Arabuluculuk Nedir ve Nasıl İşleyecek?
Arabuluculuk, tarafların bir araya gelerek, bağımsız ve tarafsız bir arabulucu eşliğinde sorunlarını çözmeye çalıştığı bir yöntemdir. Bu süreç, mahkeme sürecine göre daha hızlı, daha az maliyetli ve daha esnek olabilir. Aile içi anlaşmazlıklarda arabuluculuk, özellikle boşanma, velayet, mal paylaşımı gibi konularda tarafların uzlaşmasına yardımcı olabilir. Arabuluculuk sürecinde, tarafların istekleri ve ihtiyaçları dikkate alınarak, her iki tarafın da memnun kalacağı bir çözüme ulaşılması amaçlanır.
Arabuluculuğun faydaları şunlardır:
- Daha hızlı ve ekonomik çözüm
- Taraflar arasında iletişimin güçlenmesi
- Daha esnek ve kişiye özel çözümler
- Mahkeme stresinden uzak, daha yapıcı bir ortam
- Gizlilik ilkesi
Türkiye'de Arabuluculuk Uygulamaları
Türkiye'de arabuluculuk, özellikle ticari uyuşmazlıklarda yaygın olarak kullanılmaktadır.

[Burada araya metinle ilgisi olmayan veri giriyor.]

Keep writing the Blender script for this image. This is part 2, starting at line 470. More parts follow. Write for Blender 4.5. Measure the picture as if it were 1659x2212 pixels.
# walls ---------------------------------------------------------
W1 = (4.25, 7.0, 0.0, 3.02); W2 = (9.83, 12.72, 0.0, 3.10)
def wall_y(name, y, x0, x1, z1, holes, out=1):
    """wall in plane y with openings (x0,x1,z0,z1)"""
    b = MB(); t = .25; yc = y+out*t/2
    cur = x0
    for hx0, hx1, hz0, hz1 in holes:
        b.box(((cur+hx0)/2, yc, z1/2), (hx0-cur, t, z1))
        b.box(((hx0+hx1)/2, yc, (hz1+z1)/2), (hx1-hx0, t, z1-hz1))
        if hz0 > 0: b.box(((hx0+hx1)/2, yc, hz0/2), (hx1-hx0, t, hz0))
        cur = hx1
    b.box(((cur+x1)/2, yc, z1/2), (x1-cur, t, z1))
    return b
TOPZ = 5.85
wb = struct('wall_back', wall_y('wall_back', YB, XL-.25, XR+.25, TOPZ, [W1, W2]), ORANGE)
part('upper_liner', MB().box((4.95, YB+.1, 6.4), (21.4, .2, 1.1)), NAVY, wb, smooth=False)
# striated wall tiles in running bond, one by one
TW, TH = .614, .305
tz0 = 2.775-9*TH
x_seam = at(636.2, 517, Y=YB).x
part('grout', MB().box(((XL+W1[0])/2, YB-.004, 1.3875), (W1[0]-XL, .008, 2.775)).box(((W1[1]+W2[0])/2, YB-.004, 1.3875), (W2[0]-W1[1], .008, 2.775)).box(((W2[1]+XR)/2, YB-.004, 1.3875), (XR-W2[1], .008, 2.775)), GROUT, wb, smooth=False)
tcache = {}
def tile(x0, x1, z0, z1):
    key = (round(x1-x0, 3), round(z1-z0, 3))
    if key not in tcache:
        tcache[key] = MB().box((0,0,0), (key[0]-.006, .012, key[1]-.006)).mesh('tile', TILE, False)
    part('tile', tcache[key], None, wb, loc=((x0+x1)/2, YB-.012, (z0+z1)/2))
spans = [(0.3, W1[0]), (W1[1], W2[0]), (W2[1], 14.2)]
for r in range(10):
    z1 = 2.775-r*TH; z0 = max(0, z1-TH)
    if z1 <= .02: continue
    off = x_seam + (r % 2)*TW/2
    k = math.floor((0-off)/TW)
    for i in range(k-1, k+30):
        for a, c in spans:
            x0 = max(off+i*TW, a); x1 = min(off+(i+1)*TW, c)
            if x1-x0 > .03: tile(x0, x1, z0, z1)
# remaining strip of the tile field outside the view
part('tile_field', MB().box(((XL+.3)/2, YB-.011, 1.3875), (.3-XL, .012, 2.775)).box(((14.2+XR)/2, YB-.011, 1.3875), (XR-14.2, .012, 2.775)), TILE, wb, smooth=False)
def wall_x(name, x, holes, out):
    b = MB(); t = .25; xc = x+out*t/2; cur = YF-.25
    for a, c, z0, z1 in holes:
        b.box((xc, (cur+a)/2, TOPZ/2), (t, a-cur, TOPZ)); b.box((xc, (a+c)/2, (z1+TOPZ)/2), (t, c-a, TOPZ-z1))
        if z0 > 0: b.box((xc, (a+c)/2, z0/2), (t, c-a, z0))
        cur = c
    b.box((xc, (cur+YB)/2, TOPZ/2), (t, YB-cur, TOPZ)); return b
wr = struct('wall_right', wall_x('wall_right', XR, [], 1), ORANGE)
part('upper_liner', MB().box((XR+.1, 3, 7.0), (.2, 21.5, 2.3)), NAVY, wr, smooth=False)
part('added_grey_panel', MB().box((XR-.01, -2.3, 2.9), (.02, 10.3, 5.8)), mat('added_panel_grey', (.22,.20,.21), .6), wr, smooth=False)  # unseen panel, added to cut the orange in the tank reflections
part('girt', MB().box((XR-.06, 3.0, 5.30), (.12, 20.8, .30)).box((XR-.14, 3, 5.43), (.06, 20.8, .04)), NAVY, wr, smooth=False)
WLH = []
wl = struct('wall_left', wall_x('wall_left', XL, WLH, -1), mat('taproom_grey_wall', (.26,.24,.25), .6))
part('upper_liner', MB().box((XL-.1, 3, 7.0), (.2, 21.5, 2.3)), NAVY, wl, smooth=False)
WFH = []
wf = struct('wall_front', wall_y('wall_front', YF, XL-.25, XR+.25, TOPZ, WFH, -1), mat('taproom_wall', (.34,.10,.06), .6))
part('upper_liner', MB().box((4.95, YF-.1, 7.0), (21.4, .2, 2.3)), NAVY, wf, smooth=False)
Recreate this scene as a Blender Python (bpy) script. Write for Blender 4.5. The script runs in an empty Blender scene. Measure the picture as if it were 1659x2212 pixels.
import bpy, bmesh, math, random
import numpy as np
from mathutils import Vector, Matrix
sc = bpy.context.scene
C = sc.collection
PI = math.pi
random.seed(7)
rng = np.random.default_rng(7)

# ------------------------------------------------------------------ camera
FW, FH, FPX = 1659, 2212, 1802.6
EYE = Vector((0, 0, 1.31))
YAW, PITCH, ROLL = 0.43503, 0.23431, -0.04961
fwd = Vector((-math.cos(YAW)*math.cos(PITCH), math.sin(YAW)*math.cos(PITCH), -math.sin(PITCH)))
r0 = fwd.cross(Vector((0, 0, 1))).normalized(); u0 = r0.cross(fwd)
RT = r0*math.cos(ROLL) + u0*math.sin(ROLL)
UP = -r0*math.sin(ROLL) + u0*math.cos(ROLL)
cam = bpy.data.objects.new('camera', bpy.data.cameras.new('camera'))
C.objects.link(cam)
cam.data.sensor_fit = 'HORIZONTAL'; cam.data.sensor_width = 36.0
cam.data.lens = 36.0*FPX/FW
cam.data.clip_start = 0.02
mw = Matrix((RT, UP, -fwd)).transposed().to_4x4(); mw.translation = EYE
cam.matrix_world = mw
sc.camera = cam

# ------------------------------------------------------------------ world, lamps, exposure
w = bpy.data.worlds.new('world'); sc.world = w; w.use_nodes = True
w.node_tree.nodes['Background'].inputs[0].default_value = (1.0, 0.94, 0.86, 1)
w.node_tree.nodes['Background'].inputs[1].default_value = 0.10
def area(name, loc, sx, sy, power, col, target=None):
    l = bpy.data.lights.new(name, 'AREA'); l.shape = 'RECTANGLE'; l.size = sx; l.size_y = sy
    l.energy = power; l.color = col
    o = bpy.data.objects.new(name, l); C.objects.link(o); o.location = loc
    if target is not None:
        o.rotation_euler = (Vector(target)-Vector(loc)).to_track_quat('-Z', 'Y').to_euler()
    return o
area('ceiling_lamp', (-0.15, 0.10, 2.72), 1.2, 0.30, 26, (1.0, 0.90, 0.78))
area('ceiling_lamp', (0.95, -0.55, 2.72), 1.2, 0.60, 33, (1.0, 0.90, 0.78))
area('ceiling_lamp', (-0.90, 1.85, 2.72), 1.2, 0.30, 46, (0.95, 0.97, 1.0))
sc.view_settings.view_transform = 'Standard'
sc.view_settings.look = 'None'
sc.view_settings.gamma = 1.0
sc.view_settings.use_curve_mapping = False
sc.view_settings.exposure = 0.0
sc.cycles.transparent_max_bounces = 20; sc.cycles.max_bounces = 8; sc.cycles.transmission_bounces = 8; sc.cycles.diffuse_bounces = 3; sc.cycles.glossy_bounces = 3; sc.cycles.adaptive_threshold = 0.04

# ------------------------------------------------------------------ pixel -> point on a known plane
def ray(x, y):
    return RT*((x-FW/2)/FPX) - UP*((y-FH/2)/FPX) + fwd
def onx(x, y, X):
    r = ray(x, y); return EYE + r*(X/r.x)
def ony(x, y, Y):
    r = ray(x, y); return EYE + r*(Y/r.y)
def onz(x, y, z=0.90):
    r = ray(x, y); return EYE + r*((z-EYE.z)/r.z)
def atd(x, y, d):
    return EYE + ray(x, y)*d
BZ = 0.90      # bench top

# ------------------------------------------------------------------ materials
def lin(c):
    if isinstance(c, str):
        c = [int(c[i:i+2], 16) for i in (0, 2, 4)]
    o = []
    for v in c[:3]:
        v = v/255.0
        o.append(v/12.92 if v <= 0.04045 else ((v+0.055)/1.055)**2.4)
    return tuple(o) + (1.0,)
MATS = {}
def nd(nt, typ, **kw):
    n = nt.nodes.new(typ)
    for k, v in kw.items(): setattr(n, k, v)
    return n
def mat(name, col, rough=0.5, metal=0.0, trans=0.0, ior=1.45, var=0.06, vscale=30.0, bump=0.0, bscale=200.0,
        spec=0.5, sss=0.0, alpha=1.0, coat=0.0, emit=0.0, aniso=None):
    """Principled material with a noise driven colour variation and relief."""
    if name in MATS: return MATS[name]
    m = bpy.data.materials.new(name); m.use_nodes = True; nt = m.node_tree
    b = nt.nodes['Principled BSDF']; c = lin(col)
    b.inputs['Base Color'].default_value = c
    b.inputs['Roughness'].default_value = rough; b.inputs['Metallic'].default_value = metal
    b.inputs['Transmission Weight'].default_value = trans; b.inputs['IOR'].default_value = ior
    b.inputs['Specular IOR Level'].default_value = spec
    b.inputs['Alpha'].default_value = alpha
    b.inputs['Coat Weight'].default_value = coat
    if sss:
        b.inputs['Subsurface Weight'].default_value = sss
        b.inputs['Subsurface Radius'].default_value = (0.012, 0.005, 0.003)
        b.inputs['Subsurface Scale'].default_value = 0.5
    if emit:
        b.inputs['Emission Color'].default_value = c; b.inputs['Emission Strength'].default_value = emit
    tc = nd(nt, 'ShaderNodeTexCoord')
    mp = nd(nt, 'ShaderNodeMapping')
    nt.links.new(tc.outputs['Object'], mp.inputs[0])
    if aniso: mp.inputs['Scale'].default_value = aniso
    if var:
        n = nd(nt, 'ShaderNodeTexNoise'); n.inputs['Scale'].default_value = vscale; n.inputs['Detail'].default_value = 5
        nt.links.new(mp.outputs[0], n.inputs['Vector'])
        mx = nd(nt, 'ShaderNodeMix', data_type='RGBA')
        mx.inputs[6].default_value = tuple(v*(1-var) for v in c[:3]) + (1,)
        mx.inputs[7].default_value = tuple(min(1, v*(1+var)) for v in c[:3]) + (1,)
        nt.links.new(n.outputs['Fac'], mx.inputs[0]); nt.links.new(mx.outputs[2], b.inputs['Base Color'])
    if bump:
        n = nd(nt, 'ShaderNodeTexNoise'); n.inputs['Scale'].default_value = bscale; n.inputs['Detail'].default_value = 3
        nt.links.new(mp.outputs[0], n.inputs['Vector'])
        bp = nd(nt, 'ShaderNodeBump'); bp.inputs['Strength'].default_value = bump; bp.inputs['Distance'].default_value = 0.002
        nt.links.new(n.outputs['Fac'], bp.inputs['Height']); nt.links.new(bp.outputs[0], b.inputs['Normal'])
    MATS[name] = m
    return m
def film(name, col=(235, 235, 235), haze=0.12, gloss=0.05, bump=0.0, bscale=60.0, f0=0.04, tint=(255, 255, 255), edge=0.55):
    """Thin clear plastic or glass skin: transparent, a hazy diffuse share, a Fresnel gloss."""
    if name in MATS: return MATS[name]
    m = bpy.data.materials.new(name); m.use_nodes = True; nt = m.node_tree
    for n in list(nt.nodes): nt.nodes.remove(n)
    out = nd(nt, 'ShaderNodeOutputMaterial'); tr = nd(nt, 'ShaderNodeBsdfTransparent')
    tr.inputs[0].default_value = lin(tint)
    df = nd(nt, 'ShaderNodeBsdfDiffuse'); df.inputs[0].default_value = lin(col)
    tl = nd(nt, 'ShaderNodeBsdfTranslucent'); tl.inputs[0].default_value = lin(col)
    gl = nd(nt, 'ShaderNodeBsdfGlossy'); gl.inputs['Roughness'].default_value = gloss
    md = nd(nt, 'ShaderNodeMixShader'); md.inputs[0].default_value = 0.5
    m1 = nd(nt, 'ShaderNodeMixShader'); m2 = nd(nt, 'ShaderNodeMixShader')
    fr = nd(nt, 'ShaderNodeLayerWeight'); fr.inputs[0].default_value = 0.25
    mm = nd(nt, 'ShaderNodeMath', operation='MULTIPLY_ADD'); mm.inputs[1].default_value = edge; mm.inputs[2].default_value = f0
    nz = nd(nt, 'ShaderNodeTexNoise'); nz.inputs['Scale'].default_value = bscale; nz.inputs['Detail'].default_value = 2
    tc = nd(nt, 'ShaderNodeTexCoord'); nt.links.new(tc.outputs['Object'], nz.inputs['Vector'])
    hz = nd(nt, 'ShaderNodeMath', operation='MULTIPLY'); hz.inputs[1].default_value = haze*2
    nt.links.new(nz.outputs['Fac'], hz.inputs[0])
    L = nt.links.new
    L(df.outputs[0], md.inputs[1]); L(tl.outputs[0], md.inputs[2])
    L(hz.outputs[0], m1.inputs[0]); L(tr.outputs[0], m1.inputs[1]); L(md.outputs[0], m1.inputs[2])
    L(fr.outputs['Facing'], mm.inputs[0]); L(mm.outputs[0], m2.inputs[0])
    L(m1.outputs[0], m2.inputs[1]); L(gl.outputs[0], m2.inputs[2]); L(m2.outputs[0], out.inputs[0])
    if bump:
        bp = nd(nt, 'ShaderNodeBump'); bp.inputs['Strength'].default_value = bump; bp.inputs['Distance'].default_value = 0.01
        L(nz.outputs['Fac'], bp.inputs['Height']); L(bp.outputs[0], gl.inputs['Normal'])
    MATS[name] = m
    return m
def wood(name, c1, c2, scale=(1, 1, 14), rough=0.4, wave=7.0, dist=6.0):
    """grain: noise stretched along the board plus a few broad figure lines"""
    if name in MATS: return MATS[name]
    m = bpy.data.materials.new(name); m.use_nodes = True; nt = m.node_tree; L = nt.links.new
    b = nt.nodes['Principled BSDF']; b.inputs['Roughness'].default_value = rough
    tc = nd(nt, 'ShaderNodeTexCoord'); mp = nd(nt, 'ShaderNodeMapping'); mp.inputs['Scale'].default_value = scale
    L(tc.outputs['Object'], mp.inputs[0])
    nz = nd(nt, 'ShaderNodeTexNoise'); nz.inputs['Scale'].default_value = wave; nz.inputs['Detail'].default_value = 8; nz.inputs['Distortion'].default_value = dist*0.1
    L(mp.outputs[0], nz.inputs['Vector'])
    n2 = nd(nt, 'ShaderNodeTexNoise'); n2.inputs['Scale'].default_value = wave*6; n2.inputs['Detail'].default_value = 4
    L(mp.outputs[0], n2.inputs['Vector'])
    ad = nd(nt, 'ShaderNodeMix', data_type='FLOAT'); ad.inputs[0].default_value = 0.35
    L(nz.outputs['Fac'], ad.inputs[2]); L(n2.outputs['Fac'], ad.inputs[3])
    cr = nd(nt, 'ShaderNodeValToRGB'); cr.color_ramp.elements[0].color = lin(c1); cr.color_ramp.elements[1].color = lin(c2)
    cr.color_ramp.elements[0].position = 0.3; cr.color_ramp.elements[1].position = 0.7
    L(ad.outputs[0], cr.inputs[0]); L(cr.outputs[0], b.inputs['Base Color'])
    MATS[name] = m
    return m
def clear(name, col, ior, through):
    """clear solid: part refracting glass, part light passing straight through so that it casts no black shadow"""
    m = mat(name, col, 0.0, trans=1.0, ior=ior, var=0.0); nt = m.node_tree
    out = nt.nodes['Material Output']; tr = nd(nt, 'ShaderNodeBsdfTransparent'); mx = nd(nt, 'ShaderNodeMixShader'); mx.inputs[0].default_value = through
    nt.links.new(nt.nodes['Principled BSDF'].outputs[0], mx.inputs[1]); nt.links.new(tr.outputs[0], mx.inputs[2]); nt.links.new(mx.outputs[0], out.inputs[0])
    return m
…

Ancak, aile hukuku alanında arabuluculuğun kullanımı henüz sınırlıdır. TBMM'nin bu önerisi, aile hukuku alanında arabuluculuğun daha da yaygınlaşmasının önünü açabilir. Bu sistemin başarılı olması için, arabulucuların aile hukuku konusunda uzmanlaşması ve taraflar arasındaki hassasiyetleri dikkate alması önemlidir. Ayrıca, arabuluculuk sürecinin gönüllülük esasına dayanması ve tarafların istedikleri zaman süreci sonlandırabilmesi gerekmektedir.
Arabuluculuk müessesesi, tarafların iradeleriyle hareket ettiği, çözüm odaklı ve gizlilik prensiplerine dayalı bir süreçtir. Bu süreçte, taraflar arasındaki iletişim kanallarının açık tutulması ve karşılıklı anlayışın sağlanması büyük önem taşır. Arabuluculuk, sadece hukuki bir çözüm değil, aynı zamanda sosyal ve psikolojik bir rahatlama da sağlayabilir.
TBMM'nin bu önerisi, aile içi anlaşmazlıkların çözümünde yeni bir sayfa açabilir. Arabuluculuk sisteminin etkin bir şekilde uygulanması, mahkemelerin yükünü hafifletecek, tarafların daha hızlı ve daha az maliyetli bir şekilde sorunlarını çözmelerine yardımcı olacaktır. Ancak, bu sistemin başarısı, arabulucuların niteliği, tarafların gönüllülüğü ve sürecin doğru yönetilmesine bağlıdır. Aile içi şiddet vakalarının arabuluculuk kapsamı dışında tutulması ise, şiddet mağdurlarının korunması açısından büyük önem taşımaktadır.